Sin embargo, antes debe encontrar a su hermano menor quién es buscado por los narcos del suburbio por haber consumido toda la mercancía que iba a distribuir. Es entonces cuando Tomás entra en una oscura dualidad dónde por un lado están sus sueños de tener un oficio y al mismo tiempo, la dura realidad que le presenta su ámbito social colmado de violencia.
El director colombiano radicado en Canadá, Juan Andrés Arango, crea con su ópera prima La Playa D.C. una poética metáfora sobre la comunidad afrolatina de su país, siendo reconocido por la crítica especializada en la sección Un Certain Regard en el pasado Festival de Cannes.
La película, coproducción de Colombia, Francia y Brasil, se presentará del 20 al 25 de abril en el 33 Foro Internacional de la Cineteca Nacional, contando con la distribución, en exclusiva, de este mismo recinto a nivel nacional.
Musicalizada por momentos con las voces de los llamados «cantadores alabados colombianos», el director sumerge al espectador en una atmósfera que por instantes se antoja nihilista, pero que recobra la esperanza por la entereza del protagonista, interpretado por el joven actor de 15 años, Luis Carlos Guevara.
Con la fotografía en tonos deslavados de Nicolás Canniccioni, la historia tiene la estructura de un cuento de Dickens en la Bogotá contemporánea, mostrando en algunas tomas el contraste entre el barrio pobre de Tomás y la moderna urbe que se extiende en el horizonte con numerosos rascacielos que brillan en la noche.
A medida que avanza la trama, vemos cómo Tomás está enamorado de una joven blanca, hija de un peluquero que mantiene un local en un concurrido centro comercial. Las visitas para ver a su novia las realiza en secreto, pero eso guarda muchos inconvenientes pues cuando necesita más consuelo, no puede acercarse abiertamente a ella.

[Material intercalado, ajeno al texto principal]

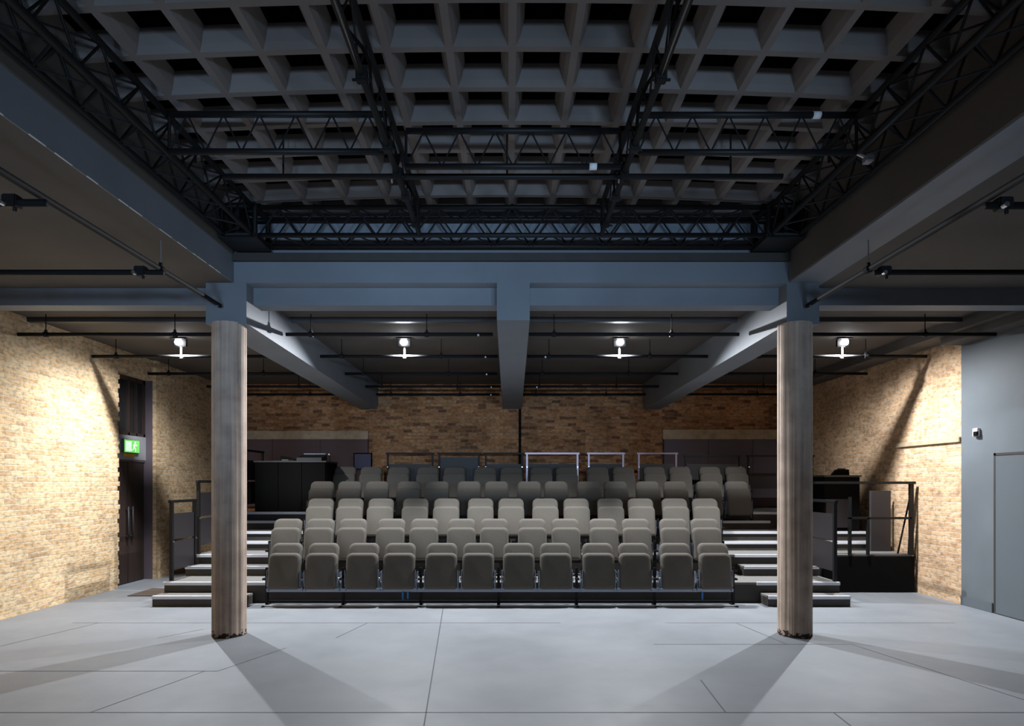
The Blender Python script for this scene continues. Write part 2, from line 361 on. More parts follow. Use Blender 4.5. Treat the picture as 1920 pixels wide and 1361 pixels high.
# doors
def door_left():
    r = empty('door_1', (XL-.15, DY0, 0)); struct(r); X = .0
    def leaf(y0, y1): return lambda bm: (box(bm, (-.05, y0, .01), (0, y1, 2.06), 0, .004))
    for a, b, hy in ((.02, .455, .40), (.465, .91, .52)):
        l = mk('door_leaf', leaf(a, b), 'door', r)
        mk('door_handle', lambda bm: (tube(bm, (.05, hy, .75), (.05, hy, 1.3), .012, 8), tube(bm, (0, hy, .8), (.05, hy, .8), .008, 6), tube(bm, (0, hy, 1.25), (.05, hy, 1.25), .008, 6)), 'seatside', l, True)
    mk('door_panel', lambda bm: box(bm, (-.05, .0, 2.09), (.03, .93, 2.50), 0, .004), 'panelgrey', r)
    mk('door_frame', lambda bm: (box(bm, (-.06, -.05, 0), (.02, .015, 2.09)), box(bm, (-.06, .915, 0), (.14, .929, 3.5)), box(bm, (-.06, 0, 2.06), (.02, .93, 2.09))), 'panel', r)
    w_ = empty('window_1', (XL-.15, DY0, 0)); struct(w_)
    mk('window_frame', lambda bm: (box(bm, (-.04, .0, 2.5), (.02, .92, 2.55)), box(bm, (-.04, 0, 3.43), (.02, .92, 3.5)), box(bm, (-.04, 0, 2.5), (.02, .05, 3.5)),
        box(bm, (-.04, .44, 2.5), (.02, .48, 3.5)), box(bm, (-.04, .66, 2.5), (.02, .69, 3.5)), box(bm, (-.04, .87, 2.5), (.02, .915, 3.5))), 'door', w_)
    mk('window_pane', lambda bm: box(bm, (-.03, .04, 2.54), (-.015, .88, 3.44)), 'glass', w_)
door_left()
# exit sign on the grey panel over the door
ex = tag(empty('exit_sign', (XL-.118, 10.17, 2.30)), 'green and white running-man fire exit sign above the dark double door', 'exit sign')
mk('sign_box', lambda bm: box(bm, (0, -.21, -.10), (.05, .21, .13), 0, .004), 'greydoor', ex)
mk('sign_face', lambda bm: box(bm, (.05, -.20, -.09), (.053, .20, .12)), 'green', ex)
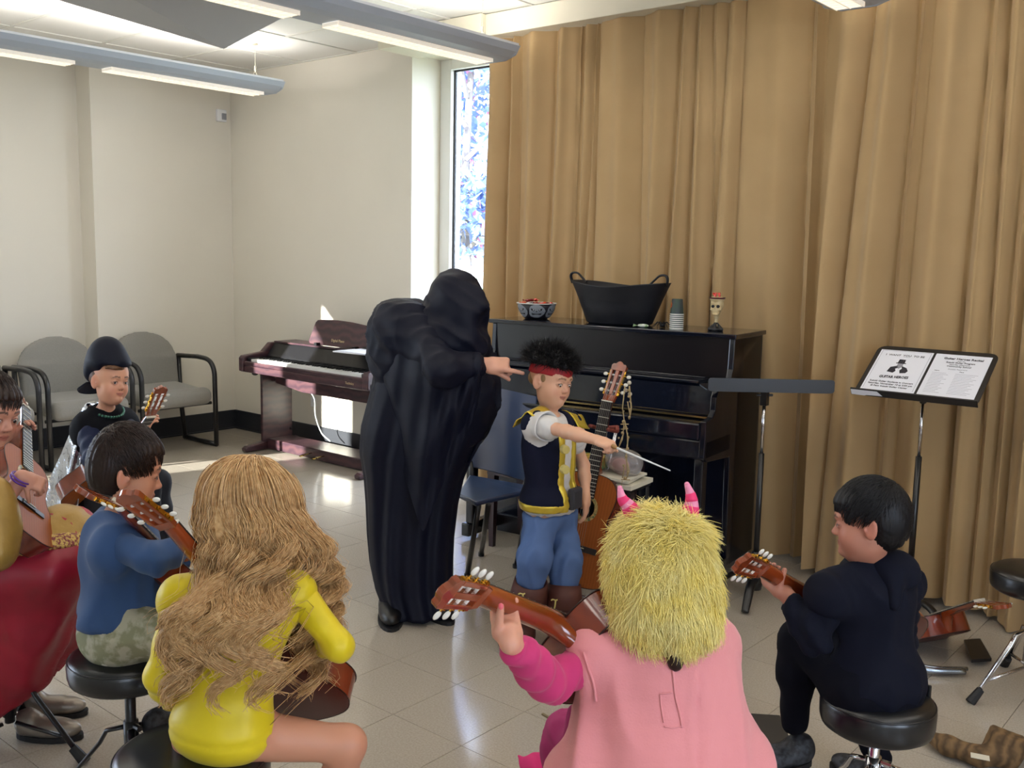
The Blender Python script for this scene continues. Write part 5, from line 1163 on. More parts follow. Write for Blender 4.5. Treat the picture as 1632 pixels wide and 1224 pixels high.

En la peluquería del barrio, adornada de grafiti, los diseños realizados con la máquina de afeitar se convierten poco a poco en la principal actividad del joven adolescente, quién combina en los trabajos para sus clientes, los símbolos de sus ancestros afrocolombianos con otras modas actuales como las trenzas rasta.
Pero en lo que pareciera ser una maldición, al cabo de unos días, Tomás asiste al funeral de su hermano pequeño que es velado por sus familiares entre cantos religiosos, cuando tan sólo pocos días antes, lo había encontrado oculto en una desolada pensión y a manera de ritual fraterno había fumado con él la pipa de la paz repleta de hierba.
Sin hacer uso de los consabidos plot points y climax del cine sajón, el director mantiene la trama en un desarrollo horizontal, sin epifanías ni exaltaciones de venganza o superación personal al estilo hollywoodense, mostrando que la calle es la calle y que lo único que queda por hacer es sobrevivir.
Por ello, el protagonista se rapa la cabeza a manera de luto y de rebelión personal y decide finalmente comenzar su propio negocio, ubicándose con una silla y una rasuradora eléctrica en una transitada avenida de su barrio para tratar de captar clientes interesados en sus diseños de rape, por los que sólo cobra cinco pesos.